* [Excerpted data]
|---|

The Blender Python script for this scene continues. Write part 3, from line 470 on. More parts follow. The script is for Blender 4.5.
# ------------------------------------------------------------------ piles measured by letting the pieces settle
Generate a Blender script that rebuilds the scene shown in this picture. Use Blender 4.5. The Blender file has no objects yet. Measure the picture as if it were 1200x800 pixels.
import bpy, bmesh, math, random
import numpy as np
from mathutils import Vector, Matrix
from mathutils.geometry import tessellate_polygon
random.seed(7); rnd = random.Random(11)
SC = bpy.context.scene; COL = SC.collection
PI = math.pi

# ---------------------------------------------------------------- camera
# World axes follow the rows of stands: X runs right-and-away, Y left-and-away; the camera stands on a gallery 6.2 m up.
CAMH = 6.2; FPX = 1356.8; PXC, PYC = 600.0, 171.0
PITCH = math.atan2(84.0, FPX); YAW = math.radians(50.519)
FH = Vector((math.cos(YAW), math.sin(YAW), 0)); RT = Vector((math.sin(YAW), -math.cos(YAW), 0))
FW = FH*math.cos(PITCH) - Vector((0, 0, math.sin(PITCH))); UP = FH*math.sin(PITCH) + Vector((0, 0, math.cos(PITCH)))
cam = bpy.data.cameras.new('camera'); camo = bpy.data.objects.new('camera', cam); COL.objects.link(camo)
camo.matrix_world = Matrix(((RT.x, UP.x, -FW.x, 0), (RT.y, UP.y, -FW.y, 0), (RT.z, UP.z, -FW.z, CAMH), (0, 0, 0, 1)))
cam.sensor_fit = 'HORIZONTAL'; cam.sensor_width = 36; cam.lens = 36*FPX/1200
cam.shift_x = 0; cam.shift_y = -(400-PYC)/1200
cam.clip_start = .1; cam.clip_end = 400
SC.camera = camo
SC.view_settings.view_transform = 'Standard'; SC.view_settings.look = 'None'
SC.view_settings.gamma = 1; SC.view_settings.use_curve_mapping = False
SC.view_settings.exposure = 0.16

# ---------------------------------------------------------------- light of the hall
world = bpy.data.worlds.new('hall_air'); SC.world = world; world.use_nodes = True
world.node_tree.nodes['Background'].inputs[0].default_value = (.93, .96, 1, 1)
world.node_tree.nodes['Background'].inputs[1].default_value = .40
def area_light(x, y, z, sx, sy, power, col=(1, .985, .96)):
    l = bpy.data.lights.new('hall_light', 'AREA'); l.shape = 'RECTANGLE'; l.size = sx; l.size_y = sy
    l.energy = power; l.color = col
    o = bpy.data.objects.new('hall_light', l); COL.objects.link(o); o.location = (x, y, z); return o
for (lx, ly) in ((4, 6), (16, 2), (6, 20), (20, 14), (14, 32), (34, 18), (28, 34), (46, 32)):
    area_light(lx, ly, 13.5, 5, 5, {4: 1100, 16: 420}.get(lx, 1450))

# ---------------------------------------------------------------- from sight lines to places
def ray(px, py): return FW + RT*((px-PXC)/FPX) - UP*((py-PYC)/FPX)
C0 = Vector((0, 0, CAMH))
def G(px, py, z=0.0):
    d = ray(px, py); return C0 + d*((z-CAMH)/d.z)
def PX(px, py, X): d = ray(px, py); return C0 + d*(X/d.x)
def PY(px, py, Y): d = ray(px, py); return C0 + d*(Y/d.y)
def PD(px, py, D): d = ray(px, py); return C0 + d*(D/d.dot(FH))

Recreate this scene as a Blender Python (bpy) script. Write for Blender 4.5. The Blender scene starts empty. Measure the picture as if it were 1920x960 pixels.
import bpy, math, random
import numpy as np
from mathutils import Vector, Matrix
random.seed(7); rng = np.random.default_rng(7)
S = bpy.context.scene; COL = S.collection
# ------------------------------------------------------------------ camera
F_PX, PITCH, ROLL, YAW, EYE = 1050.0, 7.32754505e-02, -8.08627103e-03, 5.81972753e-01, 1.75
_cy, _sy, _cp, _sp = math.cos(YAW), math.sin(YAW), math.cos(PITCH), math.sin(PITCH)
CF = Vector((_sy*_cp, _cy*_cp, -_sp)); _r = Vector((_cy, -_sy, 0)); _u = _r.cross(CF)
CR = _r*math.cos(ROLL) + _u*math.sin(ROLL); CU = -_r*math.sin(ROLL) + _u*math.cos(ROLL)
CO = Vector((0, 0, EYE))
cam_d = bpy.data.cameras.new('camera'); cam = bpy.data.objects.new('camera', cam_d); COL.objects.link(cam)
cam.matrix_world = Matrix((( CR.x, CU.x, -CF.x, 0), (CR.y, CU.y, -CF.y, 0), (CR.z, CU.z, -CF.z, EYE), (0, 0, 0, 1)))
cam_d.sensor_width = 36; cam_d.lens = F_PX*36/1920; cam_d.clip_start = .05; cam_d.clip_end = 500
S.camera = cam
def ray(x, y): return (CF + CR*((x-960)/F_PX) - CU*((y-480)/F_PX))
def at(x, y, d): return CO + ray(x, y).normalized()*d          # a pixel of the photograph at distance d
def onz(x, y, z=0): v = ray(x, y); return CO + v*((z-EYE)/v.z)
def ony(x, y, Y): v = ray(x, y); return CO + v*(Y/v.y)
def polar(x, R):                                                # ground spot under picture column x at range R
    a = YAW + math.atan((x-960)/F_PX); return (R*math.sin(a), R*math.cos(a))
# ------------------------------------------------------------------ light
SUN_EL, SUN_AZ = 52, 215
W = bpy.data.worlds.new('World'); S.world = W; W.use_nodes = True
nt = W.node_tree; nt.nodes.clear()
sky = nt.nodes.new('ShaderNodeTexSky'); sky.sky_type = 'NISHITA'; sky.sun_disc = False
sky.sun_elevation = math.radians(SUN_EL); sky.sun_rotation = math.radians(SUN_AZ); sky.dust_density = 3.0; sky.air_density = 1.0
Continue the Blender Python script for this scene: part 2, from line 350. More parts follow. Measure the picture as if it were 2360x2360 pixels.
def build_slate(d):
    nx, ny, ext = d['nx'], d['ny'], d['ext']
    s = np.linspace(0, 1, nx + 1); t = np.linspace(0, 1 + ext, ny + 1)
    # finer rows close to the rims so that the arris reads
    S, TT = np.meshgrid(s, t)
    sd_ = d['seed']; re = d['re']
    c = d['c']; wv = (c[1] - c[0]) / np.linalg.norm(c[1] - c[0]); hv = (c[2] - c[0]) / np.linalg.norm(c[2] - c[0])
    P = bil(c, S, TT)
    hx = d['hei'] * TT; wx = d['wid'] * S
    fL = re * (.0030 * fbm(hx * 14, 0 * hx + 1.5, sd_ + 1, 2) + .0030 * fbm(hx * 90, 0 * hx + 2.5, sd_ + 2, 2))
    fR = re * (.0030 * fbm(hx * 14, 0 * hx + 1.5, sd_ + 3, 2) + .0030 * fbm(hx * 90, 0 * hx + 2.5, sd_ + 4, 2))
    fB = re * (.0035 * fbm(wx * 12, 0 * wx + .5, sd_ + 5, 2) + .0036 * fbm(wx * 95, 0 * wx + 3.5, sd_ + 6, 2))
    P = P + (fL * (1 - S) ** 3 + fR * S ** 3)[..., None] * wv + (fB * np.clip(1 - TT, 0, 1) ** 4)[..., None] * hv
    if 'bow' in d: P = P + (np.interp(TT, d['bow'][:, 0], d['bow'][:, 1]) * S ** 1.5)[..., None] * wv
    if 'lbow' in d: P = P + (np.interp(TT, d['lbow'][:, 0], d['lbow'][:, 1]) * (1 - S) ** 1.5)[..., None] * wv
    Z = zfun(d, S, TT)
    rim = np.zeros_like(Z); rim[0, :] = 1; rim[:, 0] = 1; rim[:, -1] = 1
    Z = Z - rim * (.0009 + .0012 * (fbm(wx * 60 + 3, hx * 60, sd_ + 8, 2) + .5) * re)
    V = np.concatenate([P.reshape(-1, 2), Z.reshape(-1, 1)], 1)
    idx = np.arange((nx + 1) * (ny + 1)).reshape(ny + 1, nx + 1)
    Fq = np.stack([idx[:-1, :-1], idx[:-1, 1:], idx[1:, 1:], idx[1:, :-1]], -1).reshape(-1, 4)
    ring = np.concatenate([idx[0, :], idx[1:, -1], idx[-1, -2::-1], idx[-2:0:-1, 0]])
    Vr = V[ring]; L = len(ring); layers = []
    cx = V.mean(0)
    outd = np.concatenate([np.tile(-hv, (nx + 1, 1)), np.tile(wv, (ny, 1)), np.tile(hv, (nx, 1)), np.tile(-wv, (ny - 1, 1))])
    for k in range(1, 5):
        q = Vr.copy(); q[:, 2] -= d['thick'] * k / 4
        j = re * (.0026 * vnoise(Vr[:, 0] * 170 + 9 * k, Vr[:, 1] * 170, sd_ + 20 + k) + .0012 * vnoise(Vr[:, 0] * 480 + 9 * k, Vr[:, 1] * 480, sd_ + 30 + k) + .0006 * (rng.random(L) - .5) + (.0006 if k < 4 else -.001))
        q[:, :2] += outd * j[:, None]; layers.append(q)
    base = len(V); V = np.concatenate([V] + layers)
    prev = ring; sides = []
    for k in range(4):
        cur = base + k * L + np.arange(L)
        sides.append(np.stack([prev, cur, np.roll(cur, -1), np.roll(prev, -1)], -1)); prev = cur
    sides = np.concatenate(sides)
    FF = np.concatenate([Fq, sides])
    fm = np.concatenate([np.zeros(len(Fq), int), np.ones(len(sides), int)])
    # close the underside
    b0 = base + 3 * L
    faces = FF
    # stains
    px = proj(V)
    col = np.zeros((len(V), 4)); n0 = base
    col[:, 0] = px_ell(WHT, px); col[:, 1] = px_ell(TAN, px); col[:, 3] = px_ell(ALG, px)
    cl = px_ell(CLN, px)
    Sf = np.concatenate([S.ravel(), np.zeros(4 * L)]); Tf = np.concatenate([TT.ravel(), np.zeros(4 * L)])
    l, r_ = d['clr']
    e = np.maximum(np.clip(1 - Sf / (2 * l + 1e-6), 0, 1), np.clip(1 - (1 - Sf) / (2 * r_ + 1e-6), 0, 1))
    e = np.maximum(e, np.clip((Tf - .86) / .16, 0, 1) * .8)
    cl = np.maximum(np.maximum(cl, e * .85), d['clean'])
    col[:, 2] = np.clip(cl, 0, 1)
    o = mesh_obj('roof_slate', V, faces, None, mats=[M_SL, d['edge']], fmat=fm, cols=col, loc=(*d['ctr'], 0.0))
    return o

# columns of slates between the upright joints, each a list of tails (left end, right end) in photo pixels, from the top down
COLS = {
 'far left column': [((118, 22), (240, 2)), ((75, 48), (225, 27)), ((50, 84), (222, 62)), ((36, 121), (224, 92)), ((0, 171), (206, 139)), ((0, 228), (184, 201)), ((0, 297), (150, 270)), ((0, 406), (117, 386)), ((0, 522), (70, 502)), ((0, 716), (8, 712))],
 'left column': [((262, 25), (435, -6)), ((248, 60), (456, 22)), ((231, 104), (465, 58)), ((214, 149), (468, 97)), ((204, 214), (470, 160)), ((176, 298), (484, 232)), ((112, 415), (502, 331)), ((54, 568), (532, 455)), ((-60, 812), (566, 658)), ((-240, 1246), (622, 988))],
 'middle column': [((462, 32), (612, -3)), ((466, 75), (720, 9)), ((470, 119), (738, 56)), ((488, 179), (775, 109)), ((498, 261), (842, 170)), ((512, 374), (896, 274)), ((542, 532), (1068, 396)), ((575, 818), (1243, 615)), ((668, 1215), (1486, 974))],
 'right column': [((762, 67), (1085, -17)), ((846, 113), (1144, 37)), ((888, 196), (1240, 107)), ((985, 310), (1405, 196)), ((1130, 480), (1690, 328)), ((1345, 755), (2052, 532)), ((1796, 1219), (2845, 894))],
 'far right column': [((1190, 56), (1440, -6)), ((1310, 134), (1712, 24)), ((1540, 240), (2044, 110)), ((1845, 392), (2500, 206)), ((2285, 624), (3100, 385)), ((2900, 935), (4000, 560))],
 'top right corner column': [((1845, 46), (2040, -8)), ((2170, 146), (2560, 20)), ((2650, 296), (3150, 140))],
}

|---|

* [Exercise prompt]
Read the entries and pick out all lines that include the word "scene".

* [Expected answer]
The Blender Python script for this scene continues. Write part 3, from line 470 on. More parts follow. The script is for Blender 4.5.
Generate a Blender script that rebuilds the scene shown in this picture. Use Blender 4.5. The Blender file has no objects yet. Measure the picture as if it were 1200x800 pixels.
SC = bpy.context.scene; COL = SC.collection
Recreate this scene as a Blender Python (bpy) script. Write for Blender 4.5. The Blender scene starts empty. Measure the picture as if it were 1920x960 pixels.
S = bpy.context.scene; COL = S.collection
Continue the Blender Python script for this scene: part 2, from line 350. More parts follow. Measure the picture as if it were 2360x2360 pixels.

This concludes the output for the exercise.